## Start

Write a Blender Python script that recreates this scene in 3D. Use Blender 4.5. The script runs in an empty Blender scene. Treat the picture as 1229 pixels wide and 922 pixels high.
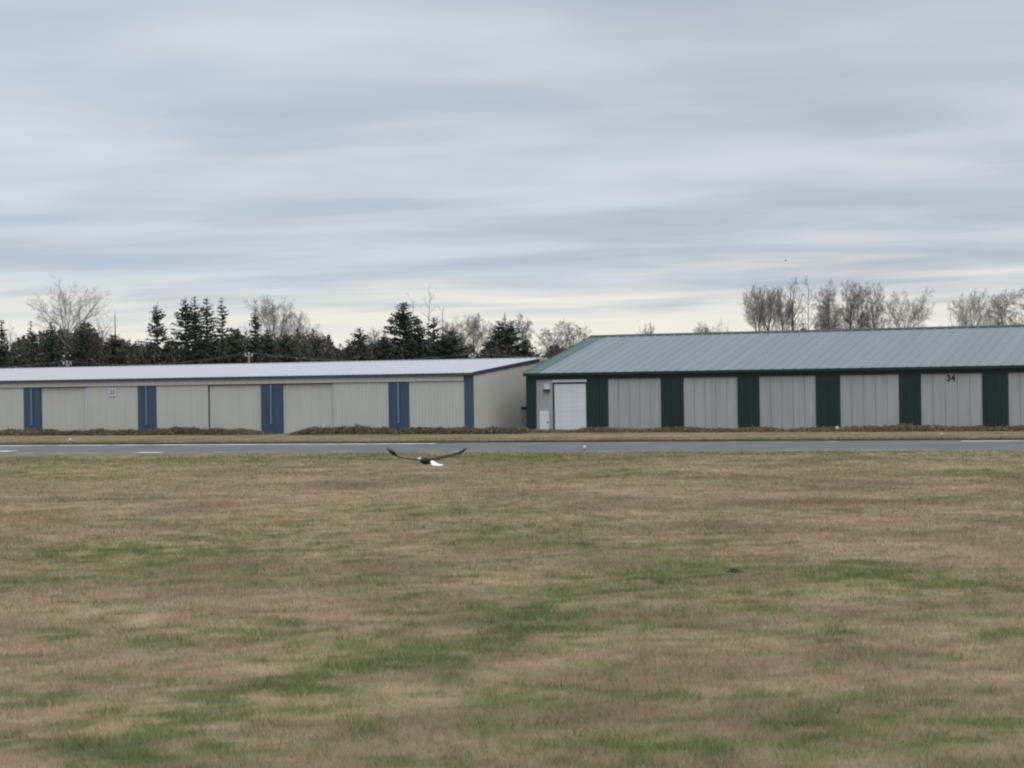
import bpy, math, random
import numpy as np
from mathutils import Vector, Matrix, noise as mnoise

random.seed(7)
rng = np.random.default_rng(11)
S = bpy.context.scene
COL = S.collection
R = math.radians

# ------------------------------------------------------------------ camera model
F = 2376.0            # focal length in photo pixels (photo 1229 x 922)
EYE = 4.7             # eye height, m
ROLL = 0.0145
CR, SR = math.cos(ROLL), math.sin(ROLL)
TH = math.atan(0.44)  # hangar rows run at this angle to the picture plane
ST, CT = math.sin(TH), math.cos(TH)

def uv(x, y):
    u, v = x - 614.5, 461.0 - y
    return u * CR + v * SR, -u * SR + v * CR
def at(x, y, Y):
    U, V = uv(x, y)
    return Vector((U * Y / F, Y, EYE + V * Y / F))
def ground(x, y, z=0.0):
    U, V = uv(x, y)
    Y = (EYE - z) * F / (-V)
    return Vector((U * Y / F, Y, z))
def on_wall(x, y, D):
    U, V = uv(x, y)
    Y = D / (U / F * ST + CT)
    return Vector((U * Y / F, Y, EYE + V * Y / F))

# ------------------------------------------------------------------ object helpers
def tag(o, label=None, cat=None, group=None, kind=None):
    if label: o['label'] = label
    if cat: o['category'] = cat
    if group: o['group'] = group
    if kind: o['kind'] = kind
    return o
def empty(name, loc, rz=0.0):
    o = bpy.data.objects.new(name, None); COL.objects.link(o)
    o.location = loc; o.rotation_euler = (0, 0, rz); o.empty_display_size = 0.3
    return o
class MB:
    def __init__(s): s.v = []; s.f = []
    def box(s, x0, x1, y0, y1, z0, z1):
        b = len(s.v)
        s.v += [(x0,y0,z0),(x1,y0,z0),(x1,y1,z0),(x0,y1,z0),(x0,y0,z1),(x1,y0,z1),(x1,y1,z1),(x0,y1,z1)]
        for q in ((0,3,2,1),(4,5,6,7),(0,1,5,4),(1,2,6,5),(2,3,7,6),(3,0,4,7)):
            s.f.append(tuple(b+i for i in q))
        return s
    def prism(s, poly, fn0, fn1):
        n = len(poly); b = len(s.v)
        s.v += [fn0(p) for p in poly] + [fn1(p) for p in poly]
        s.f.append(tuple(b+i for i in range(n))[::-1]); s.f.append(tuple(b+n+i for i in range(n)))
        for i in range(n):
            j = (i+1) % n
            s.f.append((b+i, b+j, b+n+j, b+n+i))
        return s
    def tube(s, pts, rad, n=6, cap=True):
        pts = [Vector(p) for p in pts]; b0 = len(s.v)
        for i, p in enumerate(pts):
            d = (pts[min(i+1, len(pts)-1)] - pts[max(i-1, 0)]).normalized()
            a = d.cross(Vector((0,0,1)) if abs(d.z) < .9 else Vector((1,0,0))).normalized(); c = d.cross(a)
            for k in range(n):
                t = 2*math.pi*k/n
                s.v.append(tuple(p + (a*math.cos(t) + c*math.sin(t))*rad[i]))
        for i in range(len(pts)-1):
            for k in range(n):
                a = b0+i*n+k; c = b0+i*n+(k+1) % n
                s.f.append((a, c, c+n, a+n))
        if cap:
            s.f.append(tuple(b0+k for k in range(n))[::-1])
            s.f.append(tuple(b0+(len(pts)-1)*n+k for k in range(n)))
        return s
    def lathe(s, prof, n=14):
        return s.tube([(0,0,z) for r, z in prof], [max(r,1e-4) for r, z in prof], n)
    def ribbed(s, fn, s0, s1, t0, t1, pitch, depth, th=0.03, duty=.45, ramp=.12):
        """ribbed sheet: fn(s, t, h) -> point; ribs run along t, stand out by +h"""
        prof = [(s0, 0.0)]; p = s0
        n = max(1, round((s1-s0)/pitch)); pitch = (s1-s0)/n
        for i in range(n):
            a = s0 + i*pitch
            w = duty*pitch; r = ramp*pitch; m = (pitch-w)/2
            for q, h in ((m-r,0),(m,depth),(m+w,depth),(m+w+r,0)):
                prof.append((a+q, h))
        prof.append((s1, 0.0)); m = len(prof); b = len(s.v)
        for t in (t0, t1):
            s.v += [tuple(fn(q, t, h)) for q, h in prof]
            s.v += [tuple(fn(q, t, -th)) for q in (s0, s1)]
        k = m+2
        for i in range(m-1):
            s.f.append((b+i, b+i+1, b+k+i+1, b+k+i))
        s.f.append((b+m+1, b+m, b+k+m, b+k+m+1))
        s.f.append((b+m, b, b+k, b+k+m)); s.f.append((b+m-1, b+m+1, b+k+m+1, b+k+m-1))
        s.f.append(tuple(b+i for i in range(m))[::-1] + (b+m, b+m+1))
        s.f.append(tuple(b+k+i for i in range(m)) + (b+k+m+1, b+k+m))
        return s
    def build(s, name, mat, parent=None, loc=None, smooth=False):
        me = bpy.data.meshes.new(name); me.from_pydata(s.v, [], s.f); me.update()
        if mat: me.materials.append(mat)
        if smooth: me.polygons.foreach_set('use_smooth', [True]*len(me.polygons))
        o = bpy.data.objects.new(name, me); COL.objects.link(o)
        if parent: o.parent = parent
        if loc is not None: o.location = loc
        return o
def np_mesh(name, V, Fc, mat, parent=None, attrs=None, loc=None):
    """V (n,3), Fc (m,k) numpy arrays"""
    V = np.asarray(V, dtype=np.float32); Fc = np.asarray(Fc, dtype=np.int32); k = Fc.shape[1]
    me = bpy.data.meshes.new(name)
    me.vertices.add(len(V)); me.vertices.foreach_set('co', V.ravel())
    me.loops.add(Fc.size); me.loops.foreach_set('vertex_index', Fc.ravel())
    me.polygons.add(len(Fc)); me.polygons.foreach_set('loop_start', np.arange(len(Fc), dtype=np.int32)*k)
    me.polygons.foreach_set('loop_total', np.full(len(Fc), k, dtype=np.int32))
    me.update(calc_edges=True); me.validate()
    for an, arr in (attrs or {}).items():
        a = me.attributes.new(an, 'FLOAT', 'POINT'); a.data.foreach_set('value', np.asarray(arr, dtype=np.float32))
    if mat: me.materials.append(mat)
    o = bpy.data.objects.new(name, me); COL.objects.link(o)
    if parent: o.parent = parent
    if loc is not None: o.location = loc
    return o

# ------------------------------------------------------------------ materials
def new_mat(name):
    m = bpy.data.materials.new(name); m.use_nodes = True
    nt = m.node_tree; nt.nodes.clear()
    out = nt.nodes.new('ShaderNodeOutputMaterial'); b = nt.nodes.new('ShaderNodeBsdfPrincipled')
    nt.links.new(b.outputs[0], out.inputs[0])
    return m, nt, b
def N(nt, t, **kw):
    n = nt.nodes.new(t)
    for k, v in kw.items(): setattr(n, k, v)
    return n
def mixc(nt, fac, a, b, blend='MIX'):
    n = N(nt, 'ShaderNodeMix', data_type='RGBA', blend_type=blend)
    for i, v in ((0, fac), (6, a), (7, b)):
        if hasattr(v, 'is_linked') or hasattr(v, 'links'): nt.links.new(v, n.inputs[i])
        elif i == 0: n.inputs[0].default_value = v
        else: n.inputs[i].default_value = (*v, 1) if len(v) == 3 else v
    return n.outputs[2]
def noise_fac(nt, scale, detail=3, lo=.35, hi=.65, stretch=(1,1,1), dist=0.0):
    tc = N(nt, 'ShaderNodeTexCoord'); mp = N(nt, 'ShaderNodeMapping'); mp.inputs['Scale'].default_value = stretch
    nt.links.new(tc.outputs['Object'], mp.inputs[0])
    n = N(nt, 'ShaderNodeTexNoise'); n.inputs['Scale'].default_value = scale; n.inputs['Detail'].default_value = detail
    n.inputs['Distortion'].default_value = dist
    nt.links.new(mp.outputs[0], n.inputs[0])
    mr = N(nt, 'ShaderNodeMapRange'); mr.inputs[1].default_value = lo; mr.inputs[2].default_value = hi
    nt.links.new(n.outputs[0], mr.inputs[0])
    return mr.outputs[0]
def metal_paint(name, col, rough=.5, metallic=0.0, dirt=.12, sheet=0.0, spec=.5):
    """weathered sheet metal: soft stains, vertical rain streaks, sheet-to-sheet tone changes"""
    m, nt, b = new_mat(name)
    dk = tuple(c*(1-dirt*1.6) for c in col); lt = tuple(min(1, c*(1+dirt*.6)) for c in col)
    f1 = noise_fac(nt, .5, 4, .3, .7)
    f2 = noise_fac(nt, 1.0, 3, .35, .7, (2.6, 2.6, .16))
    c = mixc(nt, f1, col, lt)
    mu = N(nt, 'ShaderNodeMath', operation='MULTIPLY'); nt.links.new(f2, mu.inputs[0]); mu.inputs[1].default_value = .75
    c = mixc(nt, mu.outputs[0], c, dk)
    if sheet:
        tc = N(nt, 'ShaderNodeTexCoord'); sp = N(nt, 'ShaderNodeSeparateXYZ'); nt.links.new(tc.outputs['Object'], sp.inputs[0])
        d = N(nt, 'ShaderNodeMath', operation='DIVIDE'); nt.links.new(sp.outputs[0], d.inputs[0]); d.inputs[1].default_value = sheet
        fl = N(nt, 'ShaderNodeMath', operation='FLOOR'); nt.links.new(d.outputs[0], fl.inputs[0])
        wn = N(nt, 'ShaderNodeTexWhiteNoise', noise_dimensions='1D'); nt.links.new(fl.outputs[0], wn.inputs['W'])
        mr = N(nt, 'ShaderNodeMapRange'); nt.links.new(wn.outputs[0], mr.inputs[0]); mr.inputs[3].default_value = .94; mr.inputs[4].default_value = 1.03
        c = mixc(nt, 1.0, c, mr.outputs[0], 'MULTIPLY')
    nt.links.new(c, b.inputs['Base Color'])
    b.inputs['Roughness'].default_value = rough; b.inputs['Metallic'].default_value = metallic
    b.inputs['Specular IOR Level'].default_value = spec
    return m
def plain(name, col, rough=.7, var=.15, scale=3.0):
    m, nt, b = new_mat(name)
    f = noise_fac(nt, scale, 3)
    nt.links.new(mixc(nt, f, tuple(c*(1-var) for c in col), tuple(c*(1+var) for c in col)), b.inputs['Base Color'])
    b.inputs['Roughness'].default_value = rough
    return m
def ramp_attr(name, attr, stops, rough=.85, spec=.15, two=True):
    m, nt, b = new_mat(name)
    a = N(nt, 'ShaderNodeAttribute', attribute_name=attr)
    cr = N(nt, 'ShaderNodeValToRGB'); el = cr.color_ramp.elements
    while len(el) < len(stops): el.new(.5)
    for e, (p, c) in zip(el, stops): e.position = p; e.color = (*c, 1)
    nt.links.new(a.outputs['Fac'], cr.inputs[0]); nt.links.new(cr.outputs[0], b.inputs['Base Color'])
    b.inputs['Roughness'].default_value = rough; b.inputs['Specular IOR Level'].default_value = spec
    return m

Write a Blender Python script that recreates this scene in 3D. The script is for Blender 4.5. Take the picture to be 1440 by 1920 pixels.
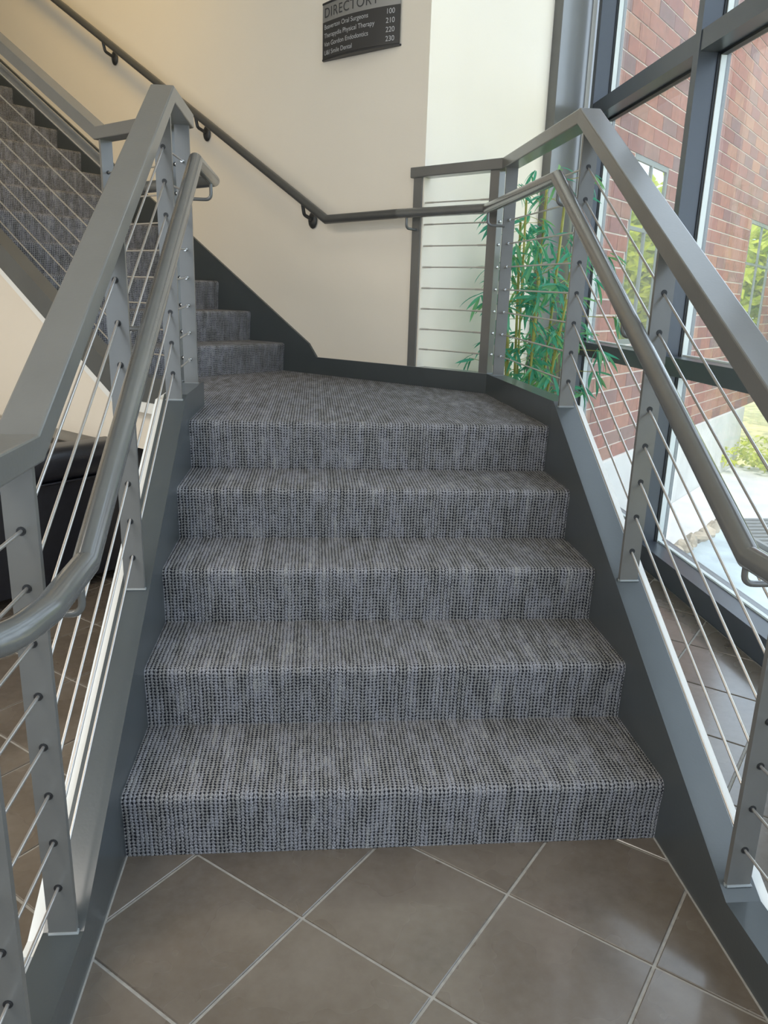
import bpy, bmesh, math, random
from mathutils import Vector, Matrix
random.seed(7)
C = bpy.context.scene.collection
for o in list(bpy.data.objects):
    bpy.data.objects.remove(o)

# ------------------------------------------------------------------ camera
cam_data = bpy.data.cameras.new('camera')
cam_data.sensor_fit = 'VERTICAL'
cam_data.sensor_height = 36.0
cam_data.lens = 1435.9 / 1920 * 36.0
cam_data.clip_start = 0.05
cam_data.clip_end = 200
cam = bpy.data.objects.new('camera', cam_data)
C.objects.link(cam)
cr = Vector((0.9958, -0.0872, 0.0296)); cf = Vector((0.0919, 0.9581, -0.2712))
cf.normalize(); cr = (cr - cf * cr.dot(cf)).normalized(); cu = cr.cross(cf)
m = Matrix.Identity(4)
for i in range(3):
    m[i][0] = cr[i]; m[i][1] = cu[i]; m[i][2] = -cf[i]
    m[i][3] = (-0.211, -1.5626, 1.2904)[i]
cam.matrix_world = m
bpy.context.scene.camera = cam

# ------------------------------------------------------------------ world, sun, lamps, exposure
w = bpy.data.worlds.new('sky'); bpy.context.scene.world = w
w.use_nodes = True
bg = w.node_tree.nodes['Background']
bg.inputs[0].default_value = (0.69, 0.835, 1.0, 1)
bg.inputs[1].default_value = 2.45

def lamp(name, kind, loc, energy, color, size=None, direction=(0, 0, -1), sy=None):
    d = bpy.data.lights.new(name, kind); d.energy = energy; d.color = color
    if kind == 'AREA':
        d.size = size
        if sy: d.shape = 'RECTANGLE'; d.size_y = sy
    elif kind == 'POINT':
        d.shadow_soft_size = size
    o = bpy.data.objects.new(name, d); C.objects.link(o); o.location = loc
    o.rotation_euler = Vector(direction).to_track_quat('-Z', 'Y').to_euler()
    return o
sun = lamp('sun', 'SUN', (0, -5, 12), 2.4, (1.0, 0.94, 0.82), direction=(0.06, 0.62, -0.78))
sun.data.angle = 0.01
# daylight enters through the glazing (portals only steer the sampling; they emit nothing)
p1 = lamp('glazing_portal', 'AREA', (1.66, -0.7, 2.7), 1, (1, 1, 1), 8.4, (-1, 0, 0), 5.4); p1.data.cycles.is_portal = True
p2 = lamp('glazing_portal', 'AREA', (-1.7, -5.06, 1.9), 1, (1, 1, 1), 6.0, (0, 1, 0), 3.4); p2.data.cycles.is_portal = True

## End

▸ Problem details
Omit all pictures and repeat exactly the lines from the one containing "by 1920 pixels." through the one containing "bg.inputs[1].default_value = 2.45", ends included, with nothing added.

▸ Answer for this exercise
Write a Blender Python script that recreates this scene in 3D. The script is for Blender 4.5. Take the picture to be 1440 by 1920 pixels.
import bpy, bmesh, math, random
from mathutils import Vector, Matrix
random.seed(7)
C = bpy.context.scene.collection
for o in list(bpy.data.objects):
    bpy.data.objects.remove(o)

# ------------------------------------------------------------------ camera
cam_data = bpy.data.cameras.new('camera')
cam_data.sensor_fit = 'VERTICAL'
cam_data.sensor_height = 36.0
cam_data.lens = 1435.9 / 1920 * 36.0
cam_data.clip_start = 0.05
cam_data.clip_end = 200
cam = bpy.data.objects.new('camera', cam_data)
C.objects.link(cam)
cr = Vector((0.9958, -0.0872, 0.0296)); cf = Vector((0.0919, 0.9581, -0.2712))
cf.normalize(); cr = (cr - cf * cr.dot(cf)).normalized(); cu = cr.cross(cf)
m = Matrix.Identity(4)
for i in range(3):
    m[i][0] = cr[i]; m[i][1] = cu[i]; m[i][2] = -cf[i]
    m[i][3] = (-0.211, -1.5626, 1.2904)[i]
cam.matrix_world = m
bpy.context.scene.camera = cam

# ------------------------------------------------------------------ world, sun, lamps, exposure
w = bpy.data.worlds.new('sky'); bpy.context.scene.world = w
w.use_nodes = True
bg = w.node_tree.nodes['Background']
bg.inputs[0].default_value = (0.69, 0.835, 1.0, 1)
bg.inputs[1].default_value = 2.45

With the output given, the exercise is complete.